One of the world's biggest slabs of ice is singing.

Wind blowing over the rough surface of Antarctica's Ross Ice Shelf causes the frigid, France-sized expanse to produce a nearly continuous series of tones, according to research published Tuesday in the journal Geophysical Research Letters.

The tones are too low to be heard by humans, but sped-up renditions have been likened to everything from the haunting drone of a didgeridoo to the soundtrack of a 1950s movie about space aliens.

The discovery of the singing ice came by accident.

To learn more about the ice shelf, which floats on the Southern Ocean next to the Antarctic continent, researchers in 2014 buried dozens of seismic sensors under the shelf's snowy surface. But when the scientists set about to analyze more than two years of data collected by the sensors, they discovered that the shelf's rough surface — what scientists call the firn layer — was almost constantly vibrating.
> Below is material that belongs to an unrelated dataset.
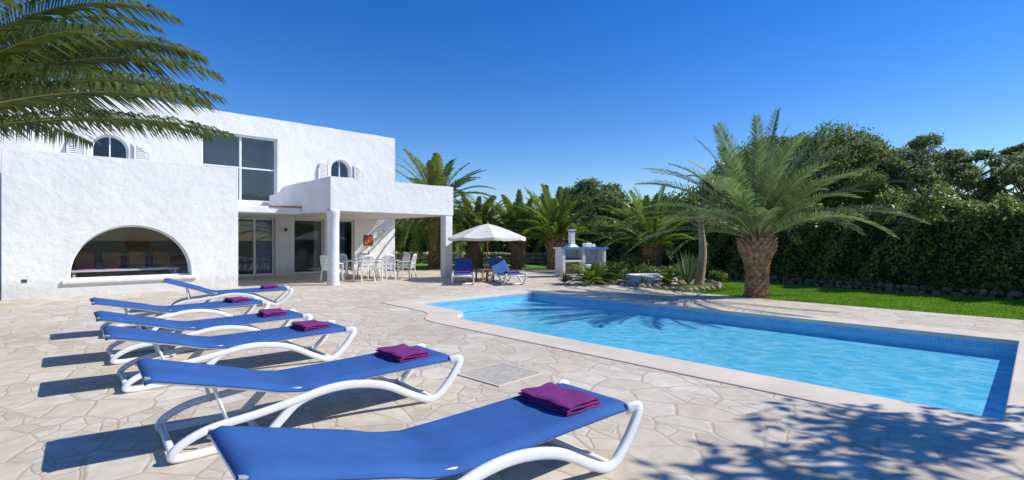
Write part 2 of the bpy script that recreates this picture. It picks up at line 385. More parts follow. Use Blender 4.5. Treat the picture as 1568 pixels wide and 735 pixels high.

The scientists also discovered that the frequency of the vibrations changed in response to changing weather conditions on the shelf — when the temperature rose or fell, for instance, and when storms resculpted the shelf's snow dunes.

Researchers work at the Ross Ice Shelf seismic station
Researchers work at the Ross Ice Shelf seismic station.Courtesy Rick Aster

The firn was "alive with vibration," Douglas MacAyeal, a glaciologist at the University of Chicago, said in a written commentary that accompanied the paper. "This vibration was found to be driven by the wind blowing across the firn layer and interacting with the intrinsic roughness of the surface called sastrugi."

MacAyeal also offered a more poetic description of the sound, comparing it to "the buzz produced by thousands of cicada bugs when they overrun the tree canopy and grasses in late summer."

Julien Chaput, a geophysicist and mathematician at Colorado State University in Fort Collins and the leader of the research, told NBC News MACH in an email that the sound was "a little like yodeling, except with 10 people all singing in dissonance. It's a little eerie."

But the singing ice is more than a sonic curiosity. Chaput and his colleagues argue in their paper that it might be possible to tap into seismic data to help monitor the health of ice shelves, which have been thinning in response to global warming — and causing sea levels to rise around the world.

Satellite data has proven useful for tracking conditions on ice shelves, but Chaput said seismic monitoring might afford a more nuanced look.

"Our current plans are to data mine all existing Antarctic seismic stations and see if we can get a broad sense of 'snow health' and deploy more stations on vulnerable ice shelves in West Antarctica," he said, adding that the data could prove to be the "canary in the mines" for monitoring polar regions.